Speculation surrounding a sale of Pride is nothing new. Seadrill built a ~10% stake in the company in 2008 and still holds it. Pride has increased its attractiveness as a takeover target by jettisoning its undesirable mat-supported jack-up business, Seahawk Drilling, last year. That spinoff left the firm quite leveraged to the deepwater drilling market, which has a very bright future barring an unexpected oil-price collapse.
Ensco and Seadrill have squared off recently. In May, Ensco made a partial tender offer for the shares of Scorpion Offshore. Seadrill trumped this offer (with a modest 1.25%/share premium) and picked up the company.
Seadrill is by far the more aggressive industry consolidator. Its chairman has even spoken about combining with industry heavyweight Transocean (NYSE:RIG; SIX:RIGN), making clear that no target is too ambitious. I would definitely tap Seadrill as the most likely Pride partner. Pride itself said Seadrill's high-quality assets would be a good strategic fit.
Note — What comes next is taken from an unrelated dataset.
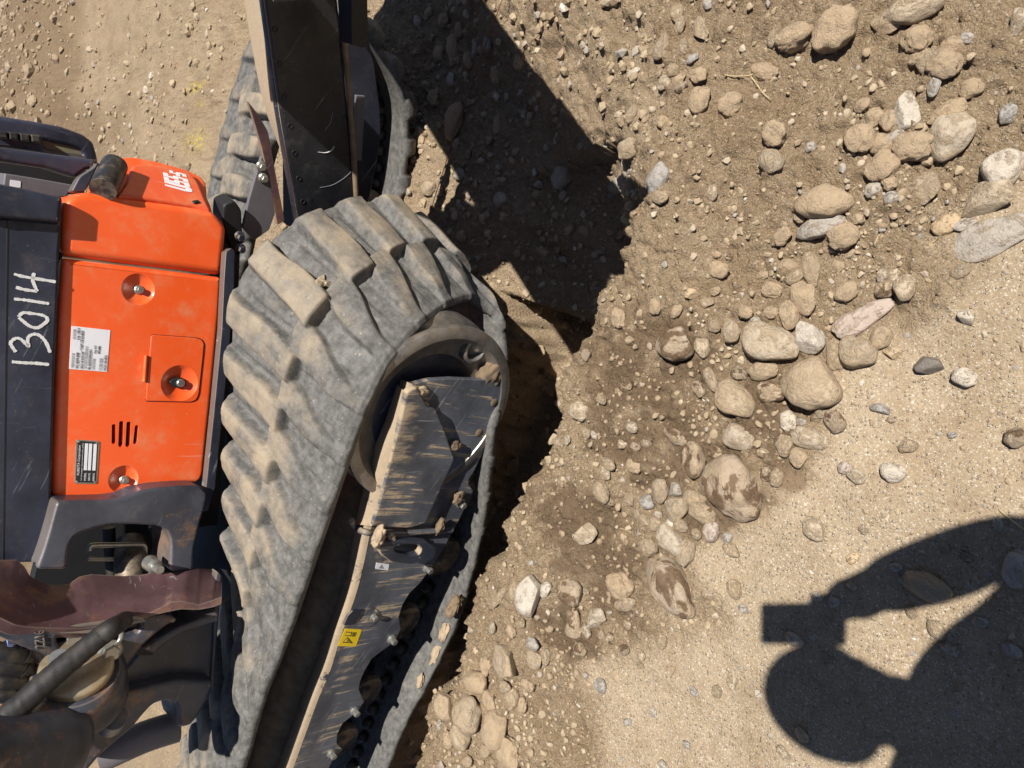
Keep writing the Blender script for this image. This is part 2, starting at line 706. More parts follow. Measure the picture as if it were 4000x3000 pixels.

Struggling Seahawk is looking at asset-sale transactions, recapitalization, sale or merger. It's hard to imagine any current operator would buy or merge with Seahawk, given the near-term drag on performance. A financial sponsor of some sort might see the merits of eating some losses with an eye to rebound a year or two down the line. As I've outlined in the past, Seahawk's earnings power under such a scenario could make the shares worth >$20. The problem is that such a rebound would require a return of demand for the drilling of shallow-water GOM wells—not the deep-shelf variety McMoRan Exploration is targeting.